Hoy día, nadie
duda de la gran importancia de leer detenidamente los contratos en su
integridad, prestando atención a todos los detalles y a la temida “letra
pequeña”. En los casos de los contratos referentes a un préstamo hipotecario, a
una tarjeta de crédito, a una póliza de seguro, o a la compra de una vivienda,
la tarea puede ser abrumadora. Un buen conocimiento, una notable disponibilidad
de tiempo y una alta dosis de paciencia suelen ser requisitos para estampar
nuestra firma en los documentos de manera consciente y confiada. Es poco
frecuente, sin embargo, que se den simultáneamente los tres requisitos
mencionados, por lo que, en numerosas ocasiones, no hay garantías de que se haga
con pleno conocimiento de las cláusulas refrendadas.
La regulación pública
de protección de los consumidores y usuarios, unida a una eficaz labor de los
organismos supervisores, y a la actuación de instancias de reclamación, han
dado lugar a un marco de considerable transparencia y toma de conciencia por
las partes de las obligaciones contraídas.
Los contratos no
son un elemento obsoleto, típico de la sociedad con transacciones basadas en
documentos físicos. Vemos que, con distintas denominaciones y presentaciones,
proliferan también en el mundo de Internet, ya sea para acceder a los servicios
de las BigTech, o los de teléfonos inteligentes, aplicaciones,
plataformas, programas de ordenador, páginas informativas… Además, en estos
entornos, todo transcurre a otro ritmo, a otra velocidad. El usuario completa,
ansioso, todos los pasos para acceder a los servicios que busca.
Todo va sobre
ruedas y está a punto de llegar a la meta. Es justo el momento en el que
aparece la ineludible advertencia, que se erige como una barrera infranqueable.
A menos que se preste conformidad a todas las condiciones establecidas.
Entonces es cuando tomamos conciencia de que la “farragosidad” no era algo
exclusivo de la sociedad previrtual. El usuario se sitúa ante una complicada tesitura:
a) renunciar al acceso, hasta empaparse bien del contenido del clausulado; b)

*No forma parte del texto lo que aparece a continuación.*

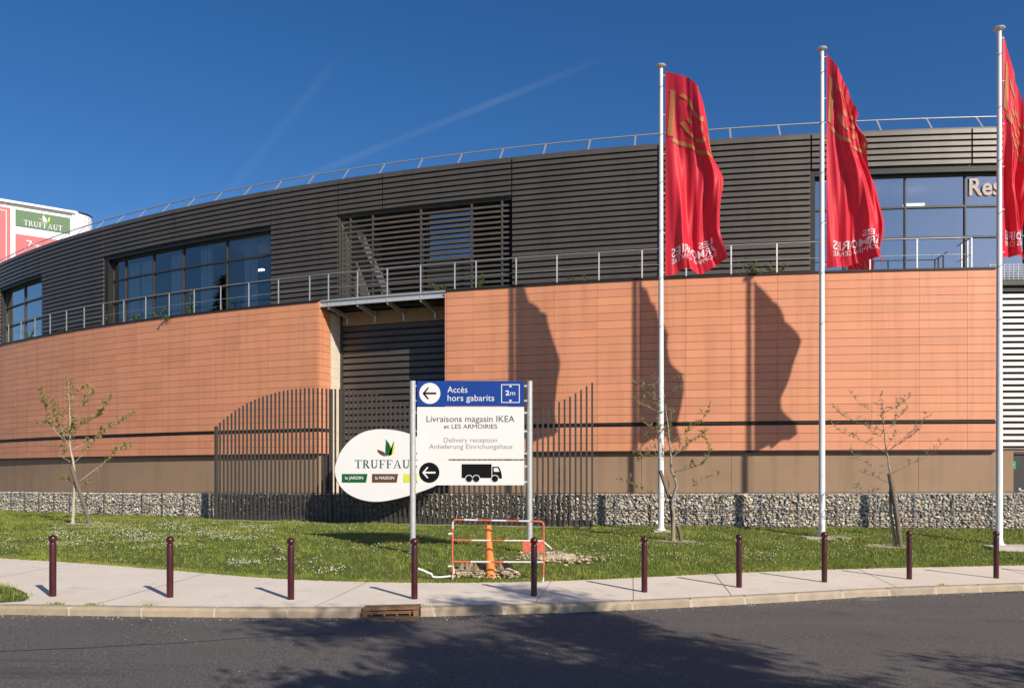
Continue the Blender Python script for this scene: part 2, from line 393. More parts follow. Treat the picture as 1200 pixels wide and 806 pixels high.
# kerb stones with mortar joints; gap for the storm drain
mb = MB(); mo = MB(); x = -40.0; ds = 1.03
DR0, DR1 = -2.15, -1.33
cuts = []
while x < 30:
    cuts.append(x); d = .01; s_ = (kerb_y(x+.1)-kerb_y(x))/.1; x += ds/math.sqrt(1+s_*s_)
near = min(range(len(cuts)), key=lambda i: abs(cuts[i]-DR0)); shift = DR0-cuts[near]; cuts = [c+shift for c in cuts]
segs = []
for i in range(len(cuts)-1):
    a, b = cuts[i]+.012, cuts[i+1]-.012
    if i == near: a, b = DR1+.012, cuts[i+1]-.012
    if b-a > .08: segs.append((a, b))
for a, b in segs:
    w = random.uniform(.86, 1.1); mb.tint = (w, w*random.uniform(.97, 1.02), w*random.uniform(.92, 1.03)); n = 4
    k = len(mb.v); jz = random.uniform(-.004, .004)
    for q in range(n+1):
        x = a+(b-a)*q/n; y = kerb_y(x); h = .247+slope(x)+jz; g = road_h(x)-.1
        mb.v += [(x, y-.025, g), (x, y-.015, h-.035), (x, y, h-.010), (x, y+.02, h+.004), (x, y+.152, h+.006), (x, y+.152, g)]
    for q in range(n):
        for j in range(5): p = k+q*6+j; mb.face((p, p+6, p+7, p+1))
    mb.face([k+j for j in range(6)]); mb.face([k+n*6+j for j in range(6)][::-1])
o = mb.build('kerb', 'kerb'); o['kind'] = 'structure'; fix_normals(o)
for i, c in enumerate(cuts[1:-1]):
    if DR0-.05 < c < DR1+.05: continue
    y = kerb_y(c); h = .247+slope(c); wm = random.uniform(.018, .035); mo.hexa([(c-wm*1.4, y-.029, h-.2), (c+wm*1.4, y-.029, h-.2), (c+.02, y+.15, h-.2), (c-.02, y+.15, h-.2)], [(c-wm, y-.004, h-.006), (c+wm, y-.004, h-.006), (c+.02, y+.15, h), (c-.02, y+.15, h)])
o = mo.build('kerb_mortar', 'mortar'); o['kind'] = 'structure'
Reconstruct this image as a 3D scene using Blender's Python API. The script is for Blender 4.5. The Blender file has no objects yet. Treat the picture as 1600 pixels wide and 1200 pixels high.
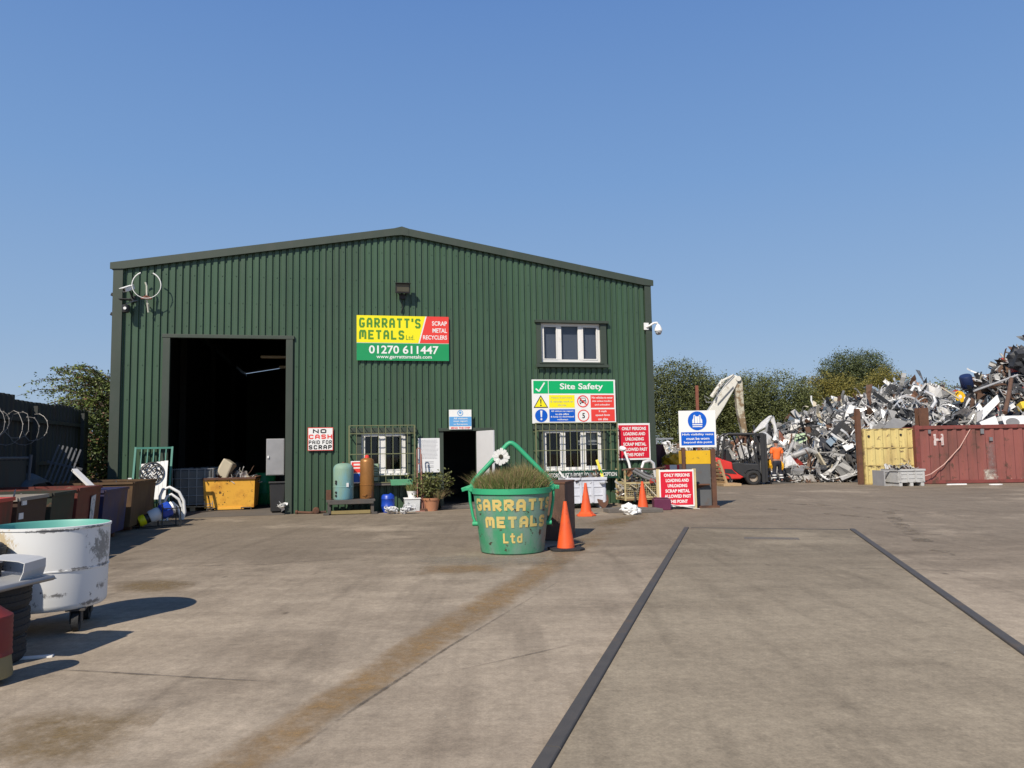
import bpy, bmesh, math, random
from mathutils import Vector, Matrix, noise as mnoise
R = math.radians
PI = math.pi
SC = bpy.context.scene
COL = SC.collection

# ------------------------------------------------------------------ camera, sky, sun, exposure
HC = 1.5
PITCH, ROLL, FPX = R(4.946), R(0.984), 1200.0
YAW = R(12.496)
fwd = Vector((0, math.cos(PITCH), math.sin(PITCH)))
up0 = Vector((0, -math.sin(PITCH), math.cos(PITCH)))
rt0 = Vector((1, 0, 0))
rt = rt0*math.cos(ROLL) - up0*math.sin(ROLL)
up = rt0*math.sin(ROLL) + up0*math.cos(ROLL)
cam = bpy.data.cameras.new('camera')
camo = bpy.data.objects.new('camera', cam)
COL.objects.link(camo)
camo.matrix_world = Matrix(((rt.x, up.x, -fwd.x, 0), (rt.y, up.y, -fwd.y, 0), (rt.z, up.z, -fwd.z, HC), (0, 0, 0, 1)))
cam.sensor_fit = 'HORIZONTAL'
cam.sensor_width = 36.0
cam.lens = 36.0*FPX/1600.0
cam.clip_start = 0.05
cam.clip_end = 5000
SC.camera = camo
SC.render.resolution_x, SC.render.resolution_y = 1024, 768

SUN_AZ, SUN_EL = R(25), R(42)      # direction the light travels (from +Y towards +X), height of the sun
world = bpy.data.worlds.new('World')
SC.world = world
world.use_nodes = True
wn = world.node_tree
sky = wn.nodes.new('ShaderNodeTexSky')
sky.sky_type = 'NISHITA'
sky.sun_disc = False
sky.sun_elevation = SUN_EL
sky.sun_rotation = PI + SUN_AZ
sky.air_density = 1.0
sky.dust_density = 0.4
sky.ozone_density = 3.0
bg = wn.nodes['Background']
bg.inputs['Strength'].default_value = 0.13
tcw = wn.nodes.new('ShaderNodeTexCoord'); sep = wn.nodes.new('ShaderNodeSeparateXYZ')
wn.links.new(tcw.outputs['Generated'], sep.inputs[0])
cr = wn.nodes.new('ShaderNodeValToRGB')          # clear hazy blue: paler towards the horizon
els = cr.color_ramp.elements
for p_, c_ in ((.15, (.280, .425, .645)), (.33, (.190, .345, .630)), (.52, (.128, .262, .570)), (.66, (.05, .13, .36))):
    els.new(p_).color = (*c_, 1)
els[0].position = 0.0; els[0].color = (.395, .500, .640, 1)
els[-1].position = 1.0; els[-1].color = (.022, .065, .20, 1)
sc_ = wn.nodes.new('ShaderNodeVectorMath'); sc_.operation = 'SCALE'; sc_.inputs[3].default_value = 1/0.13
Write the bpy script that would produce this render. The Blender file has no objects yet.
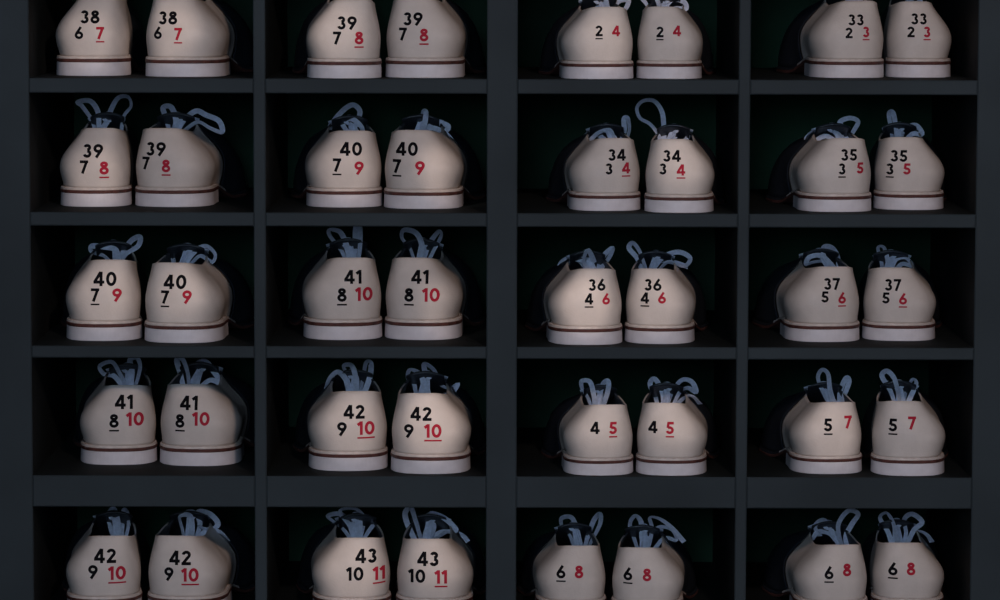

consultar sobre la marcha la opinión de alguien más o menos versado en la
materia; c) firmar sin más, confiando en la buena fe de los proveedores y en la
razonabilidad de lo estipulado en el documento a suscribir.
Personalmente, me
intriga saber qué porcentaje de los usuarios ha dado su conformidad con plena
consciencia del alcance de sus decisiones. ¿Qué consecuencias pueden derivarse
de una situación de desconocimiento de dicho alcance? ¿Pueden guardar alguna
relación con el valor del nuevo gran activo, los datos personales?